Les juro y rejuro que, en mis años mozos, allá por el Pleistoceno, jamás leí un libro infantil ni una novela juvenil. Bueno, vale, sí: ya de preadolescente me embobé como casi todos con Los Cinco de Enid Blyton. Poco más.
A mí lo que me ponía como una moto eran los tebeos. Y los libros que leía eran libros de verdad. Luego he sabido que de verdad, de verdad de la buena tampoco eran, sino versiones afeitadas y troqueladas y adaptadas. Pero eso que salí ganando, y hoy todavía recuerdo con afecto a Verne, a Dickens o a Dumas (este lo leí a lo bruto, sin recortar).
Hoy, lo imaginan ustedes, tengo la casa empapelada literalmente de libros y tebeos. Tebeos y libros de todo tipo. Y, sí, mis hijos leen literatura infantil, cuando las gameboys y las gamecubes les dejan un rato libre. Pero no leen tebeos.
Y compruebo, claro, que hay muchísimos libros escritos para niños. Y libros que son divertidos, y atractivos, y con dibujitos simpáticos, y hasta con cierta mala leche implícita: hoy se sabe que los niños no son tontitos, y que también les mola transgredir desde la literatura.
Pero sigue habiendo pocos tebeos para niños, por no decir ninguno.

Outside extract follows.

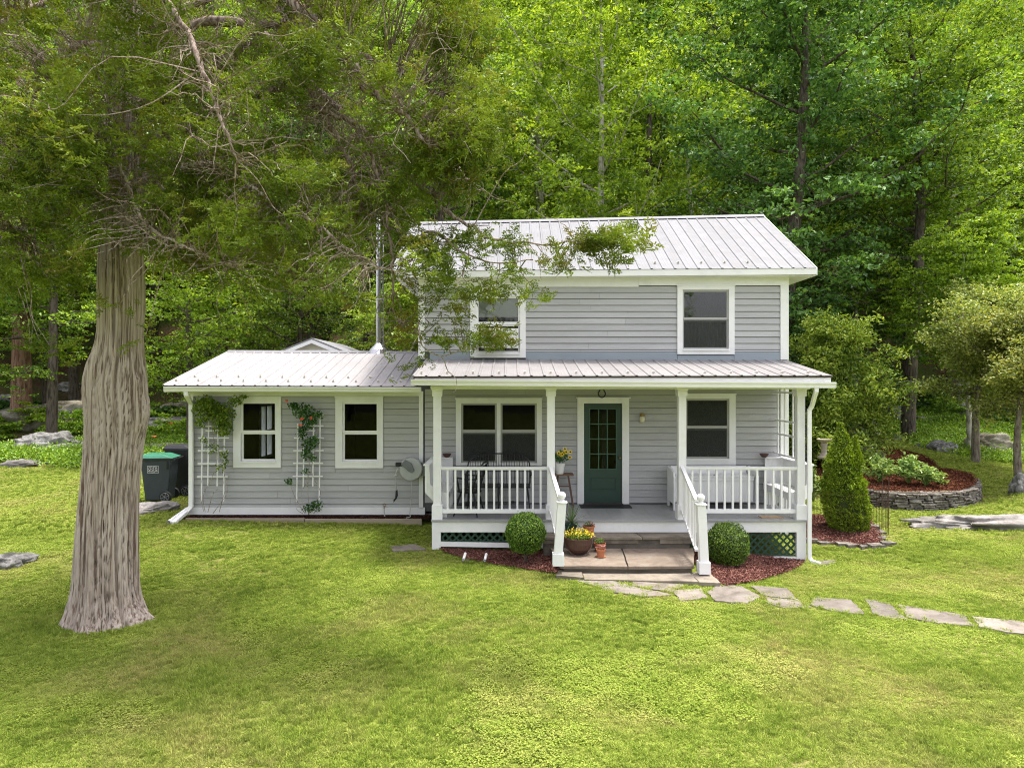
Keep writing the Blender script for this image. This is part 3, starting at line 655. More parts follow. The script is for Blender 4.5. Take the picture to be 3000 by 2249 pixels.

Ahora llegas a los tebeos en la adolescencia, a un paso del frikismo en el peor de los casos. Y de ahí te largas en cuanto se te cruzan un par de cachas o te quedas y de ahí no te mueves.
¿Por qué, si hay muchos libros infantiles, si hay premios importantes de literatura infantil, si los libros para niños ocupan sitios destacados en las librerías y hasta en los hipermercados, no pasa hoy lo mismo con los tebeos para niños? ¿Dónde nos hemos perdido en el camino? ¿Se podría enmendar ese error de nuestra, ejem, cegata industria?
"Donde hoy hay un tebeo, mañana habrá un libro", decía la propaganda institucional que tanto nos cabreaba hace más de veinte años a los que ya sabíamos que una cosa no tiene nada que ver con la otra.
Lo que no sabíamos es que el lema iba a cumplirse pero de esta forma.